Read an excerpt. Visit the author’s site.

10 thoughts on “The Big Idea: Pamela Sargent

  1. … or, assuming “guy” is generic for “any human,” one could literally be the guy in Cleveland at three in the morning. :-)
    I’ll have to check this out, and be sure to keep its secrets hidden from my two feline buddies: they’re already all too convinced that they run the universe!

  2. I appreciate your honesty about sharing the work with objective readers and then listening to their critique, even after your many years of success in publishing. That takes real strength to do!

  3. I understand what Fred Pohl was getting at, but in reality your typical or likely reader is Not some person in Cleveland at three in the morning, Your reader is someone reading a story of whatever length at two in the afternoon, and making a book darker, grittier, more challenging for the characters that reader wants to like isn’t always a good way to go.

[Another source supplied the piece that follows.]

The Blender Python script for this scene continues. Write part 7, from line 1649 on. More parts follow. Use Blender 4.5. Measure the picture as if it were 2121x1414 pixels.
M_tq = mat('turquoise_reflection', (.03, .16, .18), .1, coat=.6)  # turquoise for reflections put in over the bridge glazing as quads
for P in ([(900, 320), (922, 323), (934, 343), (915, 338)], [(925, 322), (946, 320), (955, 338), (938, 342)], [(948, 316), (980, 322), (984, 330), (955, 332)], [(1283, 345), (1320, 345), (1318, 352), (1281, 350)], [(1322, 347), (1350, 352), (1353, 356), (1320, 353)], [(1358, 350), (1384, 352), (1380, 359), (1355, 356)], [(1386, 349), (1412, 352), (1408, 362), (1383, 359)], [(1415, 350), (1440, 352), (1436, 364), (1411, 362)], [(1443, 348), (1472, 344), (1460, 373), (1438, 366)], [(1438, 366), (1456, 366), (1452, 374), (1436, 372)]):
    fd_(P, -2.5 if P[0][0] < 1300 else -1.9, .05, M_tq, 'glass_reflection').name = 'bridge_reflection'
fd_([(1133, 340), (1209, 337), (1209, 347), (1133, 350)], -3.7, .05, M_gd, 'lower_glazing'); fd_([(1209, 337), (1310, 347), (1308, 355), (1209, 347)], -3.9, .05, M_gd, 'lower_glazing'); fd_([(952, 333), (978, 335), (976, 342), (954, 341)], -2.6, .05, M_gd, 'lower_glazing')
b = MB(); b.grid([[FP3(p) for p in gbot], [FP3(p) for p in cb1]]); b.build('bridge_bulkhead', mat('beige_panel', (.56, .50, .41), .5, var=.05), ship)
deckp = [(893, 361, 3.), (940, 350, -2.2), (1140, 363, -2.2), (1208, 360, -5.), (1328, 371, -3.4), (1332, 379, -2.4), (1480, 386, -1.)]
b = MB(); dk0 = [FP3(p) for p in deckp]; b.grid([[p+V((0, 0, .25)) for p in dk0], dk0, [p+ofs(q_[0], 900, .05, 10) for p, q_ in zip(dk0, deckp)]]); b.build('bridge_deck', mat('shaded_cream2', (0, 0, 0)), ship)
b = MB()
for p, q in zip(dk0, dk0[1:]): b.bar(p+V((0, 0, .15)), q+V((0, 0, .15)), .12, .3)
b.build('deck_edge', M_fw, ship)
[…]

I certainly would have much rather read the original version.

  4. That is one of the most interesting Big Idea blurbs I have read – Thanks. That it also piques my interest in the novel is just a win for you.

  5. I checked all three sales sources linked in the article, and none of them mentioned ebooks. I’m afraid it will be a long time before I read this novel. Ebooks, being more easily portable and instantly accessible once I decide to acquire them, seem to crowd out my reading time for hard-copy books (even the ones I already own).

  6. But where are the ebooks? I too prefer now to buy electrons instead of paper. Having to cull a library of several thousand volumes was too traumatic to start adding more paper now.

  7. I want to assure those who asked that an e-edition of my novel will be available; I’m just not sure when. The cat on the cover was modeled on our cat, the late, great Spencer. And Richard, please believe me, but you would not have enjoyed the original draft. Thanks to everyone for your comments, which are much appreciated.